Residents living along the corridor have long expressed concern about the speeding drivers, accidents, and heavy volume of truck traffic. In 2004, a group of residents, calling themselves "Citizens for a Safer Route 206" began working with Mr. Hearon on a project that resulted in the grant that will fund a study using context-sensitive design (CSD), a collaborative method approach to transportation problems.
Princeton Future, a community-based organization that examines in-town development, conducted a similar study last year on the Witherspoon Street Corridor. Rather than approach residents with specific changes, the group dealt with ways to manage problems raised by residents in a series of meetings.
The two groups conducting the Route 206 study -- the Orlando-based Glatting Jackson, and the Philadelphia-based Urban Engineers -- will host resident consultations in the Township Hall Community Room today, November 30, from 9 a.m. to 12:30 p.m. and 1:30 p.m. to 8 p.m. and tomorrow, December 1, from 9 a.m. to noon. Appointments must be made in advance by calling (609) 921-7077.
Dubbed the "Montreal to Mobile Expressway" by frustrated residents along the corridor, Route 206 has increasingly become a cut-through for truck traffic from I-287 enroute to I-95, causing residents to worry about pedestrian mobility, safety, and noise on the stretch running through Princeton. Ian Lockwood, a consultant with Glatting Jackson, said that while many of the problems associated with Route 206 are regional, some can be addressed locally by using standard traffic-calming methods such as increased tree plantings, an increased road network that does not funnel all cars to one dominant roadway, and by creating roundabouts -- smaller in scale than the common traffic circle -- like the one Princeton University installed on Faculty Road to ease problems caused by the mixture of through traffic and cars entering and exiting the University's parking hub on that part of campus.
Mr. Lockwood's firm is currently planning a roundabout for the intersection of Routes 518 and 29 in Lambertville, a historically difficult intersection.
By January, Mr. Lockwood said, the information gathered from the residents will be used to devise a "master plan" for Route 206 street design. "We've literally engineered our environments to be so car dependent," he said, addressing concerns that 206 would one day be a four-lane highway by adding: "a city or a town is a lot better off with two-lane roads with turn lanes rather than a few four-lane roads."
Mr. Lockwood also encouraged the idea of developers putting up buildings that face the street, rather than internalizing a development.

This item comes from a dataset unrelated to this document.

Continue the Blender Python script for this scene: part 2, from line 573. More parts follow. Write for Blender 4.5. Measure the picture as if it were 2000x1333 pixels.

Addressing Mr. Lockwood's suggestion that more small roads might make the difference, Peter Madison, a member of the Regional Planning Board, said that "a lot of potential resistance" could result if more roads were proposed. Mr. Lockwood said that a policy of creating an enhanced network of roads would normally apply to new development and not impact existing infrastructure. "We don't normally open cul-de-sacs," he said.
Mr. Lockwood added that reducing truck traffic could be implemented through municipal policy.